• [DIRECTIONS FOR THIS TASK] Leaving the pictures out, print the lines from the first line of the listing through the line containing "M_stalkb = stalk_mat('brownish", exactly as they read, and no others.

# # # #

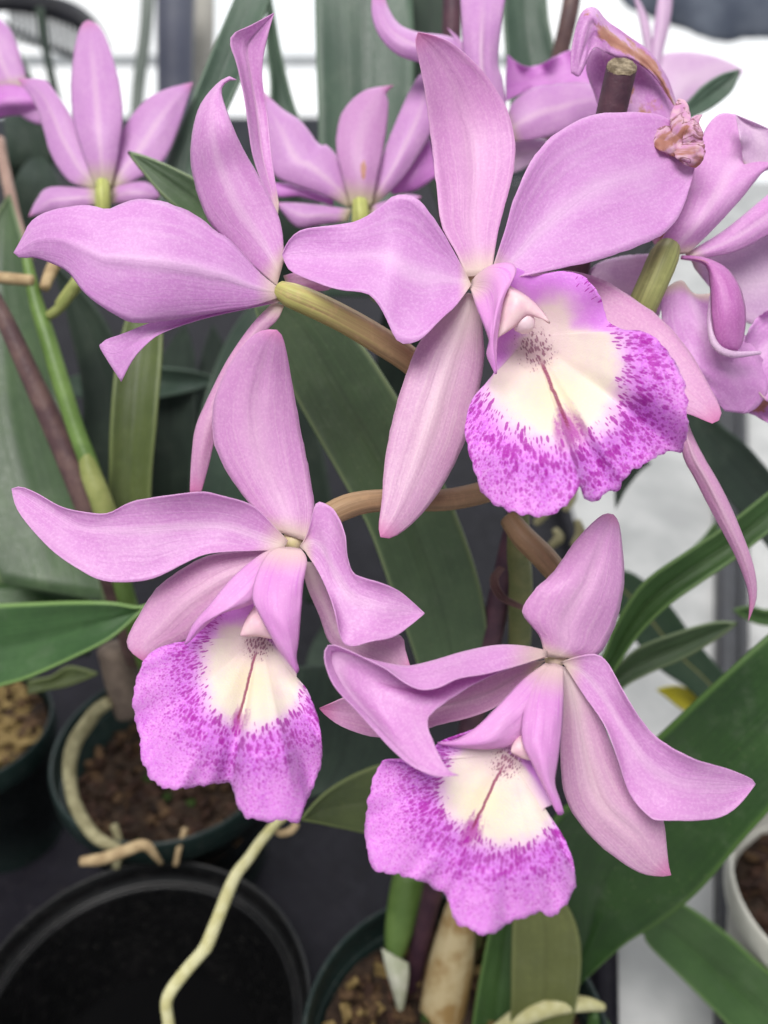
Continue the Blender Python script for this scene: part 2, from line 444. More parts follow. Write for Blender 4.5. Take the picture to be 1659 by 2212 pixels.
M_stalkb = stalk_mat('brownish pedicel', srgb(160, 132, 100), srgb(140, 112, 84))

def leaf_mat(name, a, b, edge=None, rough=0.42, spec=0.42, midrib=0.3, transl=0.06, purple=0.0, rib=None):
    t = NT(name); u, v = t.uv(); ob = t.obj()
    aa = t.math('ABSOLUTE', t.math('MULTIPLY_ADD', u, 2.0, -1.0))
    st = t.noise(t.vec(t.math('MULTIPLY', u, 30.0), t.math('MULTIPLY', v, 1.5)), 1.0, 3, 0.6)
    big = t.noise(ob, 28.0, 4, 0.6)
    fine = t.noise(ob, 500.0, 3)
    col = t.mix(t.smooth(big, 0.32, 0.7), a, b)
    col = t.mix(t.math('MULTIPLY', t.smooth(st, 0.45, 0.75), 0.25), col, tuple(c*1.5 for c in b))
    col = t.mix(t.smooth(aa, 0.0, 0.07, midrib, 0.0), col, rib or tuple(c*0.6 for c in a))
    dust = t.noise(ob, 75.0, 5, 0.7)
    col = t.mix(t.math('MULTIPLY', t.smooth(dust, 0.50, 0.80), 0.12), col, srgb(140, 146, 130))
    sp = t.voro(t.vec(t.math('MULTIPLY', u, 9.0), t.math('MULTIPLY', v, 26.0)), 1.0)
    col = t.mix(t.math('MULTIPLY', t.smooth(sp.outputs['Distance'], 0.04, 0.09, 0.15, 0.0), t.smooth(big, 0.5, 0.6)), col, srgb(160, 160, 120))
    if edge: col = t.mix(t.smooth(aa, 0.90, 0.99, 0.0, 0.8), col, edge)
    col = t.mix(t.math('MULTIPLY', t.smooth(fine, 0.5, 0.8), 0.18), col, tuple(min(1, c*1.9) for c in b))
    h = t.math('ADD', st, t.math('MULTIPLY', fine, 0.3))
    nr = t.bump(t.math('ADD', h, t.math('MULTIPLY', big, 1.5)), 0.35, 0.0008)
    return t.finish(col, t.smooth(fine, 0.2, 0.8, rough-0.06, rough+0.1), spec, nr, transl=transl)
G = lambda *c: srgb(*c)
M_leaf = leaf_mat('dark orchid leaf', G(58, 76, 52), G(72, 92, 62), G(116, 132, 92))
M_leaf_vivid = leaf_mat('deep green leaf', G(32, 58, 24), G(44, 74, 30), G(76, 108, 46))
M_leaf_haze = leaf_mat('haze grey leaf', G(60, 78, 66), G(74, 93, 78), G(92, 112, 94), transl=0.10)  # paler grey leaf green, veiling haze is mixed into the colour
M_leaf_olive = leaf_mat('olive leaf', G(74, 86, 50), G(90, 102, 58), G(112, 124, 72), transl=0.15)
M_leaf_olive2 = leaf_mat('pale olive young leaf', G(104, 110, 64), G(118, 124, 74), G(132, 138, 88), transl=0.2)
M_leaf_mid = leaf_mat('mid green leaf', G(56, 84, 44), G(70, 100, 54), G(104, 136, 72), transl=0.12)
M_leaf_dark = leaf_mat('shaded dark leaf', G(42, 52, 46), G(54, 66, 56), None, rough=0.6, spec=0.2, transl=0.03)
M_leaf_yrib = leaf_mat('leaf with yellow midrib', G(44, 66, 48), G(56, 78, 56), None, midrib=0.9, rib=G(146, 142, 84))
M_leaf_light = leaf_mat('leaf with pale margin', G(48, 78, 42), G(62, 94, 52), G(128, 160, 92), transl=0.10)
M_yellow = leaf_mat('yellowing leaf tip', G(196, 184, 48), G(210, 200, 70), None, transl=0.2, midrib=0.0)

def plastic(name, a, b, rough=0.38, spec=0.45, dusty=0.15):
    t = NT(name); ob = t.obj()
    nz = t.noise(ob, 40, 5, 0.62); f = t.noise(ob, 260, 4, 0.65)
    col = t.mix(t.smooth(nz, 0.4, 0.72), a, b)
    col = t.mix(t.math('MULTIPLY', t.smooth(f, 0.56, 0.74), dusty), col, srgb(128, 122, 112))
    nr = t.bump(f, 0.15, 0.0006)
    return t.finish(col, t.smooth(f, 0.3, 0.7, rough-0.07, rough+0.15), spec, nr)
M_green_pot = plastic('dark green pot plastic', G(25, 38, 36), G(33, 48, 45))
M_black_pot = plastic('black pot plastic', G(14, 14, 15), G(22, 21, 22), 0.36, 0.4, 0.06)
M_tray = plastic('dark tray plastic', G(18, 16, 24), G(27, 25, 33), 0.6, 0.18, 0.07)
M_rail = plastic('black rail plastic', G(26, 26, 32), G(38, 38, 46), 0.4, 0.4, 0.12)
M_white_pot = plastic('off white pot plastic', G(196, 194, 184), G(214, 212, 202), 0.4, 0.4, 0.2)
M_bench = simple_mat('pale bench sheet', G(158, 158, 157), G(196, 195, 193), 9, 0.6, 0.25, 0.25, bscale=300)
M_root = simple_mat('pale orchid root', G(186, 180, 128), G(206, 202, 160), 140, 0.6, 0.2, 0.5, bscale=600)
M_root_tan = simple_mat('dry tan root', G(150, 128, 96), G(182, 160, 124), 140, 0.65, 0.2, 0.5, bscale=500)
M_root_dim = simple_mat('grey green root', G(128, 122, 92), G(164, 158, 124), 140, 0.65, 0.2, 0.5, bscale=500)
M_soil = simple_mat('dark bark medium', G(38, 30, 26), G(66, 52, 42), 90, 0.85, 0.15, 1.0, bscale=300)
M_bark = simple_mat('bark chip', G(56, 42, 32), G(98, 76, 54), 160, 0.8, 0.15, 0.6, bscale=500)
M_bark2 = simple_mat('pale bark chip', G(92, 76, 46), G(134, 114, 74), 160, 0.8, 0.15, 0.6, bscale=500)
M_bark3 = simple_mat('dark bark chip', G(40, 28, 24), G(70, 50, 40), 160, 0.8, 0.15, 0.6, bscale=500)
M_moss = simple_mat('moss', G(44, 60, 30), G(66, 86, 42), 300, 0.9, 0.1, 0.8, bscale=900)
M_stake = simple_mat('dark plum stake coating', G(66, 44, 56), G(84, 56, 66), 120, 0.5, 0.3, 0.3, bscale=700)
M_wood = simple_mat('cut wood end', G(92, 80, 64), G(150, 136, 114), 420, 0.8, 0.15, 0.8, bscale=900)
M_purple_stem = simple_mat('purple brown stem', G(78, 58, 60), G(100, 78, 74), 120, 0.5, 0.3, 0.3, bscale=500)
M_green_stem = simple_mat('bright green stem', G(84, 110, 52), G(104, 130, 68), 70, 0.42, 0.35, 0.2, bscale=500, transl=0.08)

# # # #

• [TASK SOLUTION]
Continue the Blender Python script for this scene: part 2, from line 444. More parts follow. Write for Blender 4.5. Take the picture to be 1659 by 2212 pixels.
M_stalkb = stalk_mat('brownish pedicel', srgb(160, 132, 100), srgb(140, 112, 84))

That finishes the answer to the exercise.